* Aim of the task
Only lines holding the word "part" should be copied from the material.

* Data block
▽

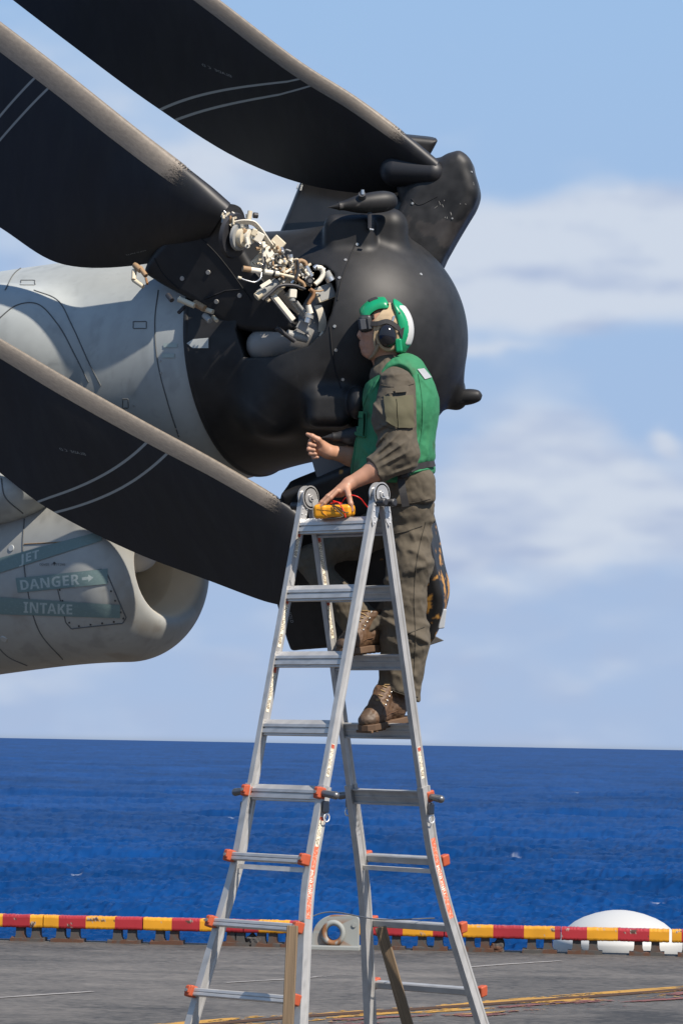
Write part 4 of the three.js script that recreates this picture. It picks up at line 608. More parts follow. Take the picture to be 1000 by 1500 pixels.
jbox('panel', 455, 470, 130, 150, 30, -12, greyP, .02); jdisc('bushing', 490, 448, 26, 16, cream, -.005, V(.1, .2, 1)); jdisc('bushing_bore', 490, 448, 13, 18, darkP, -.007, V(.1, .2, 1)); jdisc('fitting', 458, 505, 14, 14, white, -.015, V(0, 0, 1));
jbox('clevis', 530, 500, 30, 130, 50, 6, cream, -.02); jbox('clevis', 565, 540, 60, 24, 50, -30, white, -.02); jrod('actuator', 585, 425, 598, 515, 20, white, -.02); jrod('actuator_cap', 580, 405, 584, 430, 24, silver, -.02);
jrod('end_nut', 198, 518, 262, 528, 24, tan, -.05); jrod('push_rod', 262, 528, 345, 540, 22, white, -.05); jrod('push_rod', 372, 545, 490, 562, 22, white, -.05); jrod('rod_clamp', 440, 550, 456, 556, 28, darkP, -.05); jrod('push_rod', 490, 562, 650, 600, 13, cream, -.045);
jtube('hook_wire', [[165, 592, -.06], [235, 618, -.06], [300, 628, -.06], [340, 600, -.06], [352, 552, -.05]], 7, silver); jrod('hook_tip', 158, 590, 185, 598, 12, cream, -.06);
jbox('fin', 385, 645, 100, 34, 12, -32, white, -.05); jrod('cylinder', 330, 735, 475, 630, 42, greyP, .0); jrod('cylinder_cap', 308, 752, 345, 722, 34, cream, -.01);
jtube('hose', [[640, 520], [640, 475], [665, 455], [700, 468], [715, 495]], 19, tan, -.05); jtube('hose', [[655, 500], [632, 545], [640, 600], [690, 640], [700, 668]], 15, tan, -.05);
jrod('sensor', 700, 500, 748, 585, 32, silver, -.02); jdisc('sensor_ring', 742, 612, 32, 26, darkP, -.05, V(.1, -.3, 1)); jdisc('sensor_lens', 742, 612, 19, 28, silver, -.052, V(.1, -.3, 1));
jtube('hose', [[785, 648], [826, 610], [850, 560], [835, 515], [800, 512]], 20, white, -.03); jtube('foil_wrap', [[775, 520], [800, 505], [830, 520], [860, 530]], 22, silver, -.02);
jrod('fitting', 872, 548, 908, 610, 36, greyP, -.02); jrod('fitting_ring', 895, 590, 915, 622, 38, silver, -.02); jrod('fitting', 870, 545, 880, 560, 28, silver, -.02);
jbox('junction_box', 858, 722, 150, 120, 130, -20, greyP, .03, .35); jbox('box_lid', 866, 716, 158, 128, 20, -20, cream, .0, .35);
jtube('hose', [[742, 686], [772, 708], [770, 745], [742, 790], [730, 815]], 16, brown, -.05); jrod('hose_boot', 730, 815, 748, 885, 21, white, -.05, -.05, 26); jrod('connector', 742, 890, 722, 962, 33, silver, -.05, -.05, 30); jrod('connector_ring', 738, 900, 732, 922, 38, greyP, -.05);
jbox('valve', 602, 722, 62, 74, 60, 4, white, -.03); jrod('valve_foot', 602, 750, 600, 782, 26, greyP, -.03); jbox('valve_cap', 605, 690, 44, 26, 44, 4, cream, -.03);
jrod('strut', 545, 720, 705, 915, 20, greyP, .02); jrod('strut', 630, 785, 722, 905, 15, greyP, .0); jbox('rail_channel', 530, 840, 44, 260, 40, -38, white, -.02); jbox('rail_edge', 500, 850, 18, 300, 30, -38, darkP, -.04);
jbox('plate', 685, 985, 90, 80, 16, 30, greyP, -.01); jstrap('curved_panel', [[806, 818, .02], [832, 880, .02], [846, 950, .03], [842, 1030, .05]], 62, 12, white, V(1, .12, -.25)); jrod('fitting', 832, 1050, 862, 1068, 24, white, .03); jrod('fitting', 800, 1090, 830, 1112, 16, silver, .03); jdisc('roller', 716, 1030, 26, 40, greyP, 0);
jtube('black_hose', [[355, 775], [430, 712], [490, 662], [600, 654], [700, 684]], 14, darkP, -.05); jtube('black_hose', [[640, 450], [648, 520], [630, 600]], 12, darkP, -.06); jtube('black_hose', [[365, 520], [380, 460], [375, 420]], 10, darkP, -.05);
{ jbox('hinge_frame', 400, 400, 330, 110, 60, -47, cream, .03, .1); jbox('hinge_frame', 560, 600, 330, 90, 60, -40, greyP, .03, .1); jbox('hinge_frame', 480, 690, 260, 60, 40, -42, cream, .02, .1);
  const r = rng(404), M = [cream, white, tan, cream, greyP, silver]; // the loom of wires, ties and small fittings round the joint
  for (let i = 0; i < 46; i++) { const x = 330 + r() * 430, y = 400 + (x - 330) * .5 + (r() - .5) * 210, n = 4, L = []; let px = x, py = y, a = r() * 6.3; for (let k = 0; k < n; k++) { L.push([px, py, -.05 + r() * .04]); a += (r() - .5) * 2.2; px += Math.cos(a) * (16 + r() * 26); py += Math.sin(a) * (10 + r() * 18); } jtube('wire', L, 4 + r() * 7, M[r() * 6 | 0]); }
  for (let i = 0; i < 40; i++) { const x = 300 + r() * 500, y = 300 + (x - 300) * .72 + (r() - .5) * 230, a = r() * 6.3, l = 12 + r() * 26; jrod('small_fitting', x, y, x + Math.cos(a) * l, y + Math.sin(a) * l, 7 + r() * 10, M[r() * 6 | 0], -.05 + r() * .04); }
  for (let i = 0; i < 18; i++) { const x = 30 + r() * 120, y = 60 + r() * 150, a = r() * 6.3, l = 14 + r() * 26; jrod('small_fitting', x, y, x + Math.cos(a) * l, y + Math.sin(a) * l, 6 + r() * 8, M[r() * 6 | 0], -.03 + r() * .04); }
}
// hub barrel seen below the cuff, inside the opening
const barrel = (x, y, z) => smin(cone(q(385, 506, 15.26), q(455, 490, 15.24), .075, .09)(x, y, z), cone(q(440, 500, 15.25), q(470, 440, 15.3), .08, .06)(x, y, z), .04);
part('hub_barrel', toW(surf(barrel, ...boxOf([[340, 400], [500, 540]], 15.05, 15.45), .009)), mat(.22, .21, .195, .5), joint);
jrod('mount', 560, 1050, 720, 1090, 36, greyP, .03); jrod('mount', 470, 1000, 620, 1110, 20, darkP, .0);
// fold-hardware hanging below the near cuff
{ const k = (n, x0, y0, x1, y1, r, m, z = 15.12) => part(n, toW(rod(q(x0, y0, z), q(x1, y1, z - .03), r * 15 / FOC, r * 14 / FOC, 10)), m, air);
  k('lug', 198, 388, 206, 396, 5, tan, 15.3); k('lug', 197, 396, 196, 410, 4, cream, 15.3); k('lug', 196, 410, 210, 420, 3.5, cream, 15.28); k('lug', 205, 392, 214, 404, 4, tan, 15.28); k('lug', 214, 408, 216, 416, 2, brown, 15.25);
  k('seal_strip', 262, 438, 285, 448, 4.5, cream, 15.2); k('seal_strip', 285, 444, 300, 452, 5.5, tan, 15.2); k('seal_strip', 296, 452, 312, 457, 4, cream, 15.2); k('bracket', 270, 450, 262, 458, 3, darkP, 15.2); k('bracket', 300, 462, 308, 470, 5, greyP, 15.2); k('bracket', 312, 464, 318, 470, 3, cream, 15.2); k('bracket', 246, 432, 252, 440, 4, darkP, 15.2); }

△

* Expected answer
Write part 4 of the three.js script that recreates this picture. It picks up at line 608. More parts follow. Take the picture to be 1000 by 1500 pixels.
part('hub_barrel', toW(surf(barrel, ...boxOf([[340, 400], [500, 540]], 15.05, 15.45), .009)), mat(.22, .21, .195, .5), joint);
{ const k = (n, x0, y0, x1, y1, r, m, z = 15.12) => part(n, toW(rod(q(x0, y0, z), q(x1, y1, z - .03), r * 15 / FOC, r * 14 / FOC, 10)), m, air);